SPEED SKATING—NINA STATKEVICH of Russia, who won the European title two weeks ago. won the women's world speed-skating championships at Helsinki (page 18). Dianne Holum of the U.S. barely missed a bronze medal in the combined, winning the 1,000 meters and finishing third in the 1,500. Teammate Anne Henning won the 500-meter race and tied for 14th overall.

TENNIS—No, it's not an echo. ROD LAVER continued to dominate the Championship Classic by trouncing an old nemesis, Roger Taylor, in straight sets 6-3, 7-5, 6-2 at Inglewood, Calif. Later in the week he eliminated Tom Okker at Madison Square Garden 6-1, 6-4, 6-3.

TRACK & FIELD—With only three hours sleep after competing in the Maple Leaf Games in Toronto on the previous night, TOM VON RUDEN ran the first sub-four-minute indoor mile in three years as he clocked a 3:59.4 at the Fort Worth Coaches Indoor Games.
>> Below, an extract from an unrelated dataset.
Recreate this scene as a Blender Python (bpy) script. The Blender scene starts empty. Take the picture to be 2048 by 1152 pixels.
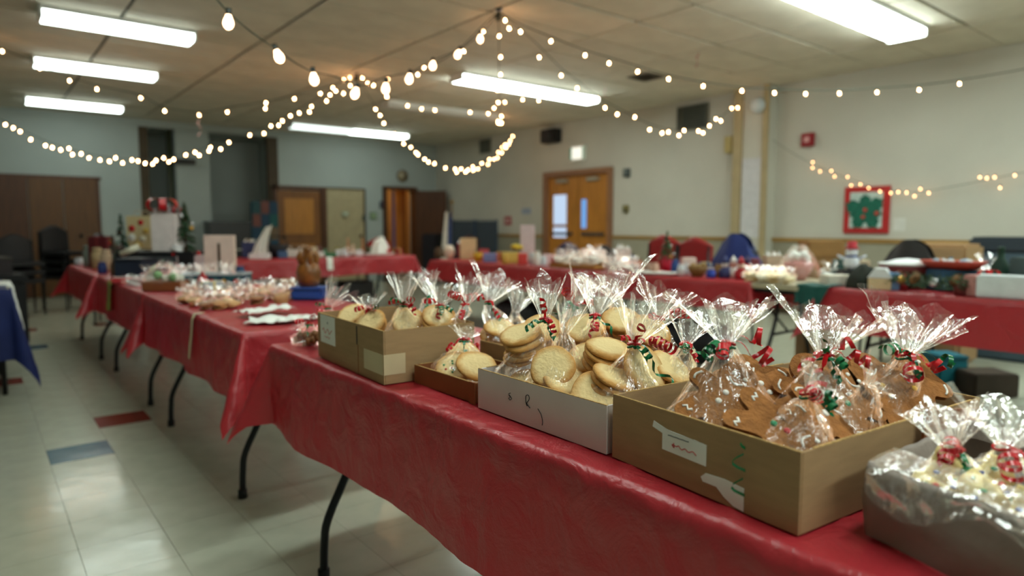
import bpy, bmesh, math, random
from mathutils import Vector, Matrix, noise as mnoise

# ------------------------------------------------------------------ camera, world, exposure
scene = bpy.context.scene
COL = scene.collection
FPX = 1335.0
PITCH = math.atan(122 / FPX)
PSI = math.atan(1079 * math.cos(PITCH) / FPX)
CAM = Vector((0, 0, 1.14))
_s, _c, _sp, _cp = math.sin(PSI), math.cos(PSI), math.sin(PITCH), math.cos(PITCH)
RT = Vector((_c, -_s, 0))
FW = Vector((_s * _cp, _c * _cp, -_sp))
UP = Vector((_s * _sp, _c * _sp, _cp))

cd = bpy.data.cameras.new('camera')
cam = bpy.data.objects.new('camera', cd)
COL.objects.link(cam)
cam.location = CAM
cam.rotation_euler = (math.pi / 2 - PITCH, 0, -PSI)
cd.sensor_width = 36
cd.lens = FPX / 2048 * 36
cd.clip_start = .02
cd.dof.use_dof = True
cd.dof.focus_distance = 1.28
cd.dof.aperture_fstop = 2.1
scene.camera = cam

world = bpy.data.worlds.new('world')
scene.world = world
world.use_nodes = True
world.node_tree.nodes['Background'].inputs[0].default_value = (.02, .025, .03, 1)
vs = scene.view_settings
vs.view_transform = 'Standard'
vs.look = 'None'
vs.exposure = 0.7
vs.gamma = 1
vs.use_curve_mapping = False
try:
    scene.cycles.transparent_max_bounces = 32
    scene.cycles.max_bounces = 6
    scene.cycles.use_denoising = True
    scene.cycles.sample_clamp_indirect = 4
    scene.cycles.caustics_reflective = False
    scene.cycles.caustics_refractive = False
except Exception:
    pass
TUBE_COL = (.86, 1.0, .93)
TUBE_POWER = 15.0
BULB_COL = (1.0, .50, .22)
BULB_POWER = 34.0


def ray(px, py):
    return FW + RT * ((px - 1024) / FPX) - UP * ((py - 576) / FPX)


def at(px, py, t):
    return CAM + ray(px, py) * t


def on_z(px, py, z):
    d = ray(px, py)
    return CAM + d * ((z - CAM.z) / d.z)


def on_x(px, py, x):
    d = ray(px, py)
    return CAM + d * (x / d.x)


def on_y(px, py, y):
    d = ray(px, py)
    return CAM + d * (y / d.y)


def depth_of(p):
    return (Vector(p) - CAM).dot(FW)


def camdir(r, u, c):
    return (RT * r + UP * u - FW * c).normalized()


def project(p):
    q = Vector(p) - CAM
    d = q.dot(FW)
    return 1024 + FPX * q.dot(RT) / d, 576 - FPX * q.dot(UP) / d, d


def lin(c):
    return tuple(((v / 12.92) if v <= .04045 else ((v + .055) / 1.055) ** 2.4) for v in c)


def rgb(r, g, b):
    return lin((r / 255, g / 255, b / 255))


# ------------------------------------------------------------------ materials
MATS = {}


def mat(name, col, rough=.55, spec=.4, metal=0., var=0., vscale=8., bump=0., bscale=40., trans=0., emit=None, estr=0.,
        col2=None, coat=0., alpha=1., stretch=None):
    if name in MATS:
        return MATS[name]
    m = bpy.data.materials.new(name)
    m.use_nodes = True
    nt = m.node_tree
    b = nt.nodes['Principled BSDF']
    b.inputs['Base Color'].default_value = (*col, 1)
    b.inputs['Roughness'].default_value = rough
    b.inputs['Specular IOR Level'].default_value = spec
    b.inputs['Metallic'].default_value = metal
    b.inputs['Coat Weight'].default_value = coat
    b.inputs['Alpha'].default_value = alpha
    if trans:
        b.inputs['Transmission Weight'].default_value = trans
    if emit:
        b.inputs['Emission Color'].default_value = (*emit, 1)
        b.inputs['Emission Strength'].default_value = estr
    if var or bump:
        tc = nt.nodes.new('ShaderNodeTexCoord')
        src = tc.outputs['Object']
        if stretch:
            mp = nt.nodes.new('ShaderNodeMapping')
            mp.inputs['Scale'].default_value = stretch
            nt.links.new(src, mp.inputs[0])
            src = mp.outputs[0]
    if var:
        n = nt.nodes.new('ShaderNodeTexNoise')
        n.inputs['Scale'].default_value = vscale
        n.inputs['Detail'].default_value = 5
        nt.links.new(src, n.inputs['Vector'])
        r = nt.nodes.new('ShaderNodeValToRGB')
        a = tuple(max(0, v * (1 - var)) for v in col)
        z = col2 if col2 else tuple(min(1, v * (1 + var)) for v in col)
        r.color_ramp.elements[0].color = (*a, 1)
        r.color_ramp.elements[1].color = (*z, 1)
        r.color_ramp.elements[0].position = .35
        r.color_ramp.elements[1].position = .65
        nt.links.new(n.outputs['Fac'], r.inputs['Fac'])
        nt.links.new(r.outputs['Color'], b.inputs['Base Color'])
    if bump:
        n = nt.nodes.new('ShaderNodeTexNoise')
        n.inputs['Scale'].default_value = bscale
        n.inputs['Detail'].default_value = 4
        nt.links.new(src, n.inputs['Vector'])
        bp = nt.nodes.new('ShaderNodeBump')
        bp.inputs['Strength'].default_value = bump
        bp.inputs['Distance'].default_value = .01
        nt.links.new(n.outputs['Fac'], bp.inputs['Height'])
        nt.links.new(bp.outputs['Normal'], b.inputs['Normal'])
    MATS[name] = m
    return m


def plain(r, g, b, rough=.55):
    return mat('plain_%d_%d_%d_%d' % (r, g, b, int(rough * 100)), rgb(r, g, b), rough, var=.06, vscale=15)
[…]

Jim Crawford set a strong pace and came in second with a creditable 4:01.4. In Seattle KERRY PEARCE of Australia equaled his world record of 8:27 2 in the two-mile run. Pearce, running for the University of Texas-El Paso, actually bettered his own mark by one-tenth of a second, but rules require the times be clocked to the nearest fifth of a second. In Long Beach, Calif. GEORGE FRENN broke the outdoor world record for the 35-pound weight throw by heaving a distance of 72'3½"—one inch better than the old standard. A Kent State student, AL SCHOTERMAN, broke the NCAA record for the same weight with a toss of 66'5½" at the Eastern Michigan Invitational Indoor Track Meet. PAT McMAHON, a 28-year-old former Olympian from Ireland, won the World Masters Marathon in two hours, 18 minutes 37.7 seconds at Anaheim, Calif. Five minutes behind the Maynard, Mass. schoolteacher was Steve Dean, a junior at Sacramento State.

MILEPOSTS—APPOINTED: A special 10-man committee, to select deserving players from the old Negro League to nonmember status in the Baseball Hall of Fame, by Commissioner Bowie Kuhn.

NAMED: VINCE LOMBARDI, JIM BROWN, Y.A. TITTLE, NORM VAN BROCKLIN, ANDY ROBUSTELLI, FRANK KINARD and BILL HEWITT to the Pro Football Hall of Fame.

DIED: STEPHEN YERKES, 82, the Boston Red Sox second baseman who won fame in the 1912 World Series when he drove in the winning run of the first game against the New York Giants; in Lansdale, Pa.